A block of data:
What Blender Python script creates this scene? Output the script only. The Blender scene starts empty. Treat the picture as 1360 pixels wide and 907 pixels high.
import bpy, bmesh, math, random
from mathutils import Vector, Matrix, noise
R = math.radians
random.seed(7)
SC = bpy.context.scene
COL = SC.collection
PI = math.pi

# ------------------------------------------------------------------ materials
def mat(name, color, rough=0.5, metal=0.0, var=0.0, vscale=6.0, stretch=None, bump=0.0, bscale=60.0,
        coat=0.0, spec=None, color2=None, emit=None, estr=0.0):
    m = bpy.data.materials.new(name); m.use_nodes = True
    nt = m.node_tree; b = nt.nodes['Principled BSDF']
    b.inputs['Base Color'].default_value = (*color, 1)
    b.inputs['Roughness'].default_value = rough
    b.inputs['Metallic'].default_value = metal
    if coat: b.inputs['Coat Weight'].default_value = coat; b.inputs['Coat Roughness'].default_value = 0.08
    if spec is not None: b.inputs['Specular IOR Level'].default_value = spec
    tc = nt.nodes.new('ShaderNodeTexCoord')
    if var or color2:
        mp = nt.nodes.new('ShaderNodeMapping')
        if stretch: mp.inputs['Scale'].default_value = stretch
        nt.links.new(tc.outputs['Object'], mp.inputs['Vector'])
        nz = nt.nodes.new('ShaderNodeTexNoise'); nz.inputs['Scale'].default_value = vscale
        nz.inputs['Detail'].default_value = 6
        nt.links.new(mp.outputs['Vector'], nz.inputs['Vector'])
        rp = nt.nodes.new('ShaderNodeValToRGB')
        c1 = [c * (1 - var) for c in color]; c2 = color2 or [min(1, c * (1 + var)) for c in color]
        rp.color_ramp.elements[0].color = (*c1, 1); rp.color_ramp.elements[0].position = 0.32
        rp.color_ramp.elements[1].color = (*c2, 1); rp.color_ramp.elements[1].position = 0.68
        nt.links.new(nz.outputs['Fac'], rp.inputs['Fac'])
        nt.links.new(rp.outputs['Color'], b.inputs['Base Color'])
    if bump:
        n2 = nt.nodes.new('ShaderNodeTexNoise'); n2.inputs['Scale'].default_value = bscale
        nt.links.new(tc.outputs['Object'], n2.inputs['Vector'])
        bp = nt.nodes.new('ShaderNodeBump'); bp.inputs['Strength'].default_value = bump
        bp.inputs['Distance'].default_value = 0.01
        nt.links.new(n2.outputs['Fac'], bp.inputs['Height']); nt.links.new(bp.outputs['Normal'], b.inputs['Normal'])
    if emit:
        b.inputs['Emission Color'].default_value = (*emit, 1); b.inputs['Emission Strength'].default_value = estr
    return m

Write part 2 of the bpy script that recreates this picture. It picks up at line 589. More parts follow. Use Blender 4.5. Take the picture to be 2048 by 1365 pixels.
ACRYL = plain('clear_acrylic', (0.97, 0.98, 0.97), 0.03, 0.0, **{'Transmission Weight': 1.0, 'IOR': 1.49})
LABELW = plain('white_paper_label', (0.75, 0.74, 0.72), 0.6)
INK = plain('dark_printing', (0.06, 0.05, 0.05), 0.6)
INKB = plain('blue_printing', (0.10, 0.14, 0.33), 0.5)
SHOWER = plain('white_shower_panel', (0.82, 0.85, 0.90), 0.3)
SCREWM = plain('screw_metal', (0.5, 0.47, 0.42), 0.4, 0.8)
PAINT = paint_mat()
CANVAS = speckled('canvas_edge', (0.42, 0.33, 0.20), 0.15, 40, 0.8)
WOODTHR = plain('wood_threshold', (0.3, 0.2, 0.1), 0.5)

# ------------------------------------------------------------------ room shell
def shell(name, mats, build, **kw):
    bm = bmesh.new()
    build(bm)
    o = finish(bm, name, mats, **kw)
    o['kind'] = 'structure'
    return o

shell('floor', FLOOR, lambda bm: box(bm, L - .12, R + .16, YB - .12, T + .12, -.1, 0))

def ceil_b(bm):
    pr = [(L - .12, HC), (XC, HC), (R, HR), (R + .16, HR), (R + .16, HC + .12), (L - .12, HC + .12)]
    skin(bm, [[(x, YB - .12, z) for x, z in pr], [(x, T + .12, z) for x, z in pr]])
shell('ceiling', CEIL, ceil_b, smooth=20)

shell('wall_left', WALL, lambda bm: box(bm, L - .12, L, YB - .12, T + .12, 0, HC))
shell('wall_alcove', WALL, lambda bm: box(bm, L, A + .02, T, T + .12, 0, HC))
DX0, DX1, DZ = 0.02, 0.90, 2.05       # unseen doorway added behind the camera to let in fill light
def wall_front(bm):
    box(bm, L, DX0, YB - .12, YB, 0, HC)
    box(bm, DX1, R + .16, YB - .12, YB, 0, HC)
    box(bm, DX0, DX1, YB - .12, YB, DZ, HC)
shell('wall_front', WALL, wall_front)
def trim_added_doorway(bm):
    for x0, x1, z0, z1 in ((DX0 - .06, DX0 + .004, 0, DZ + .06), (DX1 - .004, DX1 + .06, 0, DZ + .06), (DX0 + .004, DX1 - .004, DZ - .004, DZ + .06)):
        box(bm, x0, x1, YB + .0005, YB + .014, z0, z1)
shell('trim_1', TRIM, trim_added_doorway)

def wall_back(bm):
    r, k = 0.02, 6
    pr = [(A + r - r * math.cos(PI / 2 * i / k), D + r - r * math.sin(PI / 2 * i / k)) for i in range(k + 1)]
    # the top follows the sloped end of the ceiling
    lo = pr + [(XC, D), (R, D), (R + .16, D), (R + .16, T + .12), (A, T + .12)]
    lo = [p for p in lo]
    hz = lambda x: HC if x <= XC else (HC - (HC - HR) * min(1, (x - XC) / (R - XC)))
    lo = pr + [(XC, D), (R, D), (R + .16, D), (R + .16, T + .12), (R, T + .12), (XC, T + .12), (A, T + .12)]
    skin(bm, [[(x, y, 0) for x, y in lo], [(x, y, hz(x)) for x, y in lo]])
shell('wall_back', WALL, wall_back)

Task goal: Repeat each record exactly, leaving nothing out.

Solution to this exercise:
What Blender Python script creates this scene? Output the script only. The Blender scene starts empty. Treat the picture as 1360 pixels wide and 907 pixels high.
import bpy, bmesh, math, random
from mathutils import Vector, Matrix, noise
R = math.radians
random.seed(7)
SC = bpy.context.scene
COL = SC.collection
PI = math.pi

# ------------------------------------------------------------------ materials
def mat(name, color, rough=0.5, metal=0.0, var=0.0, vscale=6.0, stretch=None, bump=0.0, bscale=60.0,
        coat=0.0, spec=None, color2=None, emit=None, estr=0.0):
    m = bpy.data.materials.new(name); m.use_nodes = True
    nt = m.node_tree; b = nt.nodes['Principled BSDF']
    b.inputs['Base Color'].default_value = (*color, 1)
    b.inputs['Roughness'].default_value = rough
    b.inputs['Metallic'].default_value = metal
    if coat: b.inputs['Coat Weight'].default_value = coat; b.inputs['Coat Roughness'].default_value = 0.08
    if spec is not None: b.inputs['Specular IOR Level'].default_value = spec
    tc = nt.nodes.new('ShaderNodeTexCoord')
    if var or color2:
        mp = nt.nodes.new('ShaderNodeMapping')
        if stretch: mp.inputs['Scale'].default_value = stretch
        nt.links.new(tc.outputs['Object'], mp.inputs['Vector'])
        nz = nt.nodes.new('ShaderNodeTexNoise'); nz.inputs['Scale'].default_value = vscale
        nz.inputs['Detail'].default_value = 6
        nt.links.new(mp.outputs['Vector'], nz.inputs['Vector'])
        rp = nt.nodes.new('ShaderNodeValToRGB')
        c1 = [c * (1 - var) for c in color]; c2 = color2 or [min(1, c * (1 + var)) for c in color]
        rp.color_ramp.elements[0].color = (*c1, 1); rp.color_ramp.elements[0].position = 0.32
        rp.color_ramp.elements[1].color = (*c2, 1); rp.color_ramp.elements[1].position = 0.68
        nt.links.new(nz.outputs['Fac'], rp.inputs['Fac'])
        nt.links.new(rp.outputs['Color'], b.inputs['Base Color'])
    if bump:
        n2 = nt.nodes.new('ShaderNodeTexNoise'); n2.inputs['Scale'].default_value = bscale
        nt.links.new(tc.outputs['Object'], n2.inputs['Vector'])
        bp = nt.nodes.new('ShaderNodeBump'); bp.inputs['Strength'].default_value = bump
        bp.inputs['Distance'].default_value = 0.01
        nt.links.new(n2.outputs['Fac'], bp.inputs['Height']); nt.links.new(bp.outputs['Normal'], b.inputs['Normal'])
    if emit:
        b.inputs['Emission Color'].default_value = (*emit, 1); b.inputs['Emission Strength'].default_value = estr
    return m

Write part 2 of the bpy script that recreates this picture. It picks up at line 589. More parts follow. Use Blender 4.5. Take the picture to be 2048 by 1365 pixels.
ACRYL = plain('clear_acrylic', (0.97, 0.98, 0.97), 0.03, 0.0, **{'Transmission Weight': 1.0, 'IOR': 1.49})
LABELW = plain('white_paper_label', (0.75, 0.74, 0.72), 0.6)
INK = plain('dark_printing', (0.06, 0.05, 0.05), 0.6)
INKB = plain('blue_printing', (0.10, 0.14, 0.33), 0.5)
SHOWER = plain('white_shower_panel', (0.82, 0.85, 0.90), 0.3)
SCREWM = plain('screw_metal', (0.5, 0.47, 0.42), 0.4, 0.8)
PAINT = paint_mat()
CANVAS = speckled('canvas_edge', (0.42, 0.33, 0.20), 0.15, 40, 0.8)
WOODTHR = plain('wood_threshold', (0.3, 0.2, 0.1), 0.5)

# ------------------------------------------------------------------ room shell
def shell(name, mats, build, **kw):
    bm = bmesh.new()
    build(bm)
    o = finish(bm, name, mats, **kw)
    o['kind'] = 'structure'
    return o

shell('floor', FLOOR, lambda bm: box(bm, L - .12, R + .16, YB - .12, T + .12, -.1, 0))

def ceil_b(bm):
    pr = [(L - .12, HC), (XC, HC), (R, HR), (R + .16, HR), (R + .16, HC + .12), (L - .12, HC + .12)]
    skin(bm, [[(x, YB - .12, z) for x, z in pr], [(x, T + .12, z) for x, z in pr]])
shell('ceiling', CEIL, ceil_b, smooth=20)

shell('wall_left', WALL, lambda bm: box(bm, L - .12, L, YB - .12, T + .12, 0, HC))
shell('wall_alcove', WALL, lambda bm: box(bm, L, A + .02, T, T + .12, 0, HC))
DX0, DX1, DZ = 0.02, 0.90, 2.05       # unseen doorway added behind the camera to let in fill light
def wall_front(bm):
    box(bm, L, DX0, YB - .12, YB, 0, HC)
    box(bm, DX1, R + .16, YB - .12, YB, 0, HC)
    box(bm, DX0, DX1, YB - .12, YB, DZ, HC)
shell('wall_front', WALL, wall_front)
def trim_added_doorway(bm):
    for x0, x1, z0, z1 in ((DX0 - .06, DX0 + .004, 0, DZ + .06), (DX1 - .004, DX1 + .06, 0, DZ + .06), (DX0 + .004, DX1 - .004, DZ - .004, DZ + .06)):
        box(bm, x0, x1, YB + .0005, YB + .014, z0, z1)
shell('trim_1', TRIM, trim_added_doorway)

def wall_back(bm):
    r, k = 0.02, 6
    pr = [(A + r - r * math.cos(PI / 2 * i / k), D + r - r * math.sin(PI / 2 * i / k)) for i in range(k + 1)]
    # the top follows the sloped end of the ceiling
    lo = pr + [(XC, D), (R, D), (R + .16, D), (R + .16, T + .12), (A, T + .12)]
    lo = [p for p in lo]
    hz = lambda x: HC if x <= XC else (HC - (HC - HR) * min(1, (x - XC) / (R - XC)))
    lo = pr + [(XC, D), (R, D), (R + .16, D), (R + .16, T + .12), (R, T + .12), (XC, T + .12), (A, T + .12)]
    skin(bm, [[(x, y, 0) for x, y in lo], [(x, y, hz(x)) for x, y in lo]])
shell('wall_back', WALL, wall_back)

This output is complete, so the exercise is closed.